The Port Authority and the U.S. Army Corps of Engineers announced more than $50 million through the Harbor Maintenance Trust Fund for the seaport’s berth maintenance dredging, berth rehabilitation and berth reconstruction. A berth is a location in the water where ships can pull up and dock.
A separate $32 million project will deepen and widen the Gravesend Anchorage outside the Kill van Kull waterway from its current depth of 47 feet to 50 feet. The work is expected to be completed in 2025.
“This particular port, largest on the East Coast, needs to be able to handle that level of capacity. At the same time, improves safety for the navigators. That's an important aspect of what we’re doing here and long term, we’re also looking at taking the dredge material that we do from this deepening project and reinvesting it into environmental benefits," said Michael Connor, assistant secretary of civil works of the U.S. Army Corps of Engineers.
Even further ahead is a project to deepen the harbor from 50 to 55 feet.

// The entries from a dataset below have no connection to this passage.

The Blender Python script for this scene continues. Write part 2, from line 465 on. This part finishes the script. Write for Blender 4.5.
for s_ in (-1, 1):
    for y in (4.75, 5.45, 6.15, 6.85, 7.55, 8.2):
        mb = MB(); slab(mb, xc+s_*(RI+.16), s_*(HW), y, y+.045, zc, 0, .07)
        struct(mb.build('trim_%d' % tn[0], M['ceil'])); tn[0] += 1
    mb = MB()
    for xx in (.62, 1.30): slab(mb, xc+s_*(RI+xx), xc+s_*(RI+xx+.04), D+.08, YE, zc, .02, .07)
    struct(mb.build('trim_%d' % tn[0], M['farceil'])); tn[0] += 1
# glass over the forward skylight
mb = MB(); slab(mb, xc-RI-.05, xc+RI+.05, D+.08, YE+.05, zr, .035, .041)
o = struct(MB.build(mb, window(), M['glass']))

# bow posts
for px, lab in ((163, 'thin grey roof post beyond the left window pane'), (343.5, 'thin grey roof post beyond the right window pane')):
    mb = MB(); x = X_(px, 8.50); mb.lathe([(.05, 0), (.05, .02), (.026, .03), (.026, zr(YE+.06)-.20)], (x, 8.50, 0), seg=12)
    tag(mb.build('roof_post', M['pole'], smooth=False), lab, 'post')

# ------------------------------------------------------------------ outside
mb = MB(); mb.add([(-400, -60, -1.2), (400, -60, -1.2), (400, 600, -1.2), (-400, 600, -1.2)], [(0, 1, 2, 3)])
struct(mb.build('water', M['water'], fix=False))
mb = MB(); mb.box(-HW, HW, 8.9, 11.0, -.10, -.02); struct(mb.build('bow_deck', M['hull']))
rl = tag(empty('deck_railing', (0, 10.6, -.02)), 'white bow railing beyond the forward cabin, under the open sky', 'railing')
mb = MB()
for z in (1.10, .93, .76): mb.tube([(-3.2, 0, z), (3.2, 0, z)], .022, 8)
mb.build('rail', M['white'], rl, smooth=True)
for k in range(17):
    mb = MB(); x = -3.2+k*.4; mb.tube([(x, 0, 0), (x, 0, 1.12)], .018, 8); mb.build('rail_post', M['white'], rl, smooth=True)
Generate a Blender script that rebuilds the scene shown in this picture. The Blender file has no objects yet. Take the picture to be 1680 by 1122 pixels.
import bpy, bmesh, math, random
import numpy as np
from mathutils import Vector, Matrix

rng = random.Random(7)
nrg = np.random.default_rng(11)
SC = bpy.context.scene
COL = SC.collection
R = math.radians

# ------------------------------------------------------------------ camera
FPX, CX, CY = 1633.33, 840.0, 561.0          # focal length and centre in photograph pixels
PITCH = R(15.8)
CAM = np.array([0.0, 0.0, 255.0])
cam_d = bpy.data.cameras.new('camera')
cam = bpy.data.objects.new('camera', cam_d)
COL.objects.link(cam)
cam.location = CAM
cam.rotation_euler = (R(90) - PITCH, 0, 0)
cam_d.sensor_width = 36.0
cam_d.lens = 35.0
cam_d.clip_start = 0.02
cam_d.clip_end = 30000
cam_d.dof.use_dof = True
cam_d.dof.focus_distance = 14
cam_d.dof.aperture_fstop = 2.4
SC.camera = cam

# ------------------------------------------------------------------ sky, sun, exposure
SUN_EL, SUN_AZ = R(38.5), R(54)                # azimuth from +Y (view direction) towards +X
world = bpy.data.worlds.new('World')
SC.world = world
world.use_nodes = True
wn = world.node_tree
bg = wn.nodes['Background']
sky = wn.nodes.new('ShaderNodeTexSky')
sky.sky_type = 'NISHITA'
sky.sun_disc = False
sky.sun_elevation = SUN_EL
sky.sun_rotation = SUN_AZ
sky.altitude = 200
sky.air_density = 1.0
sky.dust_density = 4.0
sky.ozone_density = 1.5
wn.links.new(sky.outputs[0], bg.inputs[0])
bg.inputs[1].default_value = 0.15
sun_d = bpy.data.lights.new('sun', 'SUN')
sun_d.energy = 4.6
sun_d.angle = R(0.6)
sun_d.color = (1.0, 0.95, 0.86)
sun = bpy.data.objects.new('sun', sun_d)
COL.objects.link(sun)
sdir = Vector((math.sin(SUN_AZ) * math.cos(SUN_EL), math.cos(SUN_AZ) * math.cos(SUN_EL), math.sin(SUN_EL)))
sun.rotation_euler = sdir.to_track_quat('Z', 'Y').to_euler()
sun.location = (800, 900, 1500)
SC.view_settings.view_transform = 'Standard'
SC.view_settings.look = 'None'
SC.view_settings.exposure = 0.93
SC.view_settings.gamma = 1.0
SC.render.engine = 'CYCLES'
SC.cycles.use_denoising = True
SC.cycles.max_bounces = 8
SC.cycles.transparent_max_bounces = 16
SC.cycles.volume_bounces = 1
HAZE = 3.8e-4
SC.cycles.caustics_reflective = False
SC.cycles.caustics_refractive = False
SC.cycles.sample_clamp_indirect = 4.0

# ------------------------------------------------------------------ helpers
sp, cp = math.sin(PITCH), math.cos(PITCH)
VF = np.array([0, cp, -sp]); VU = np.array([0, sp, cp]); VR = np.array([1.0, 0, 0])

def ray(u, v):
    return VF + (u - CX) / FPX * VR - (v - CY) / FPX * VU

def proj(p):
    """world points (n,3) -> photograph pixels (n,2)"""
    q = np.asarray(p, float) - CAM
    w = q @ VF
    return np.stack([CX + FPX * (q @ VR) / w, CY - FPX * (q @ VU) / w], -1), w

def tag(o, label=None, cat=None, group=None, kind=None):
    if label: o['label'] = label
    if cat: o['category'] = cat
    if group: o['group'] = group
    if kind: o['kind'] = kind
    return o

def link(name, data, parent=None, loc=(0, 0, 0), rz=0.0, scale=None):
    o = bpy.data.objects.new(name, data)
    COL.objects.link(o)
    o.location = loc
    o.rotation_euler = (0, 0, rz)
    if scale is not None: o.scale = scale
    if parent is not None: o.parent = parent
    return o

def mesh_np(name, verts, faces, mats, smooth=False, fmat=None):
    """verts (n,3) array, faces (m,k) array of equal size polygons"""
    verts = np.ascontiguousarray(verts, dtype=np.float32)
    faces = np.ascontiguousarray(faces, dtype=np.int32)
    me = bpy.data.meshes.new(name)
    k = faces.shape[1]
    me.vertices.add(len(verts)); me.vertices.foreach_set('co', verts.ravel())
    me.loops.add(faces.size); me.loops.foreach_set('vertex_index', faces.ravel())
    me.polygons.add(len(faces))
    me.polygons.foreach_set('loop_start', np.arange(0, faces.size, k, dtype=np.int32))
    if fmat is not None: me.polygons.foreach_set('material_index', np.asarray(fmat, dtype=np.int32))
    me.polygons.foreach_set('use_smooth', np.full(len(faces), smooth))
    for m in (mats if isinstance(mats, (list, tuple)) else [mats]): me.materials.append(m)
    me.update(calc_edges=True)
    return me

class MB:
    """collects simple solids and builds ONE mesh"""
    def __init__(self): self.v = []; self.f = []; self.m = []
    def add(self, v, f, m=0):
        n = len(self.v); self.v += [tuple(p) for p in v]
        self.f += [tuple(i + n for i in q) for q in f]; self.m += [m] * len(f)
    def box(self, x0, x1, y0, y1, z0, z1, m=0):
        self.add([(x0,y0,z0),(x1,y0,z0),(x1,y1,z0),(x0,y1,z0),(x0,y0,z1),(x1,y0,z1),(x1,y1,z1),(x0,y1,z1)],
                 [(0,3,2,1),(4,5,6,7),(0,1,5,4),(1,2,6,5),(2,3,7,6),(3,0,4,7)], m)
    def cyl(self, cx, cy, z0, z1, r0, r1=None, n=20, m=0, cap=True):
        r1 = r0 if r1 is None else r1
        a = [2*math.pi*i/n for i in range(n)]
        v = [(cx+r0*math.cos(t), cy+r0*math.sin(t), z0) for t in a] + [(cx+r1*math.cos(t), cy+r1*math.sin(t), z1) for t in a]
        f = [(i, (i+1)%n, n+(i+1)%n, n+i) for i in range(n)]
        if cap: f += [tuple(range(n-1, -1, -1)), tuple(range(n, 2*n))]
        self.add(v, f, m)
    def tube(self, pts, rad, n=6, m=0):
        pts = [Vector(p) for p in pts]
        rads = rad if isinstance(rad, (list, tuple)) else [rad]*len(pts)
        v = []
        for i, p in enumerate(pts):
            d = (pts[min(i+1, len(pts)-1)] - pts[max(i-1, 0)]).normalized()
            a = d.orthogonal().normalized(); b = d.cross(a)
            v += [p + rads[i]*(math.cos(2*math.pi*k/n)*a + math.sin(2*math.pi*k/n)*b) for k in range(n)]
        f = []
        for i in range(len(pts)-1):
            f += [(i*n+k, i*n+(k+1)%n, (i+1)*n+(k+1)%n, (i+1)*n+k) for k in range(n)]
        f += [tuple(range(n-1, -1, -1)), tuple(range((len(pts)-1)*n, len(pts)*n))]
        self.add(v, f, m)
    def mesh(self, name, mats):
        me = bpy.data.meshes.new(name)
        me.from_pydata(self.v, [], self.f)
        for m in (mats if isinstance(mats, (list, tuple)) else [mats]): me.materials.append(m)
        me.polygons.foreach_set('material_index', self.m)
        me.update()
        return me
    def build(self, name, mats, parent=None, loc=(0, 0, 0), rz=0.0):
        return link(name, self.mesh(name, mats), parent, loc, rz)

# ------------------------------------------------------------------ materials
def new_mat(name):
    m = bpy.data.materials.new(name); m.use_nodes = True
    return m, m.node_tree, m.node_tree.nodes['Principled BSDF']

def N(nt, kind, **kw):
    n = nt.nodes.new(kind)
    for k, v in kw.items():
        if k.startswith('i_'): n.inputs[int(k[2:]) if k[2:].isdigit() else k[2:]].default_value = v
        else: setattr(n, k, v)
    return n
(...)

Twenty-eight miles of federal channel will get dredged as part of that project, but it won't happen anytime soon. Officials say the project will help increase capacity, and it will also help make the port more competitive in the future.
"Long-term effort to make sure that this particular port can handle the largest container ships, the largest cargo barring vessels overall that we see the future is moving too," said Connor.
"We have to be doing it today so that we're ready in the 2040-2045 timeframe," Rooney said.
Officials believe these investments will continue to help the country's second-busiest port play a critical and crucial role in people getting their goods.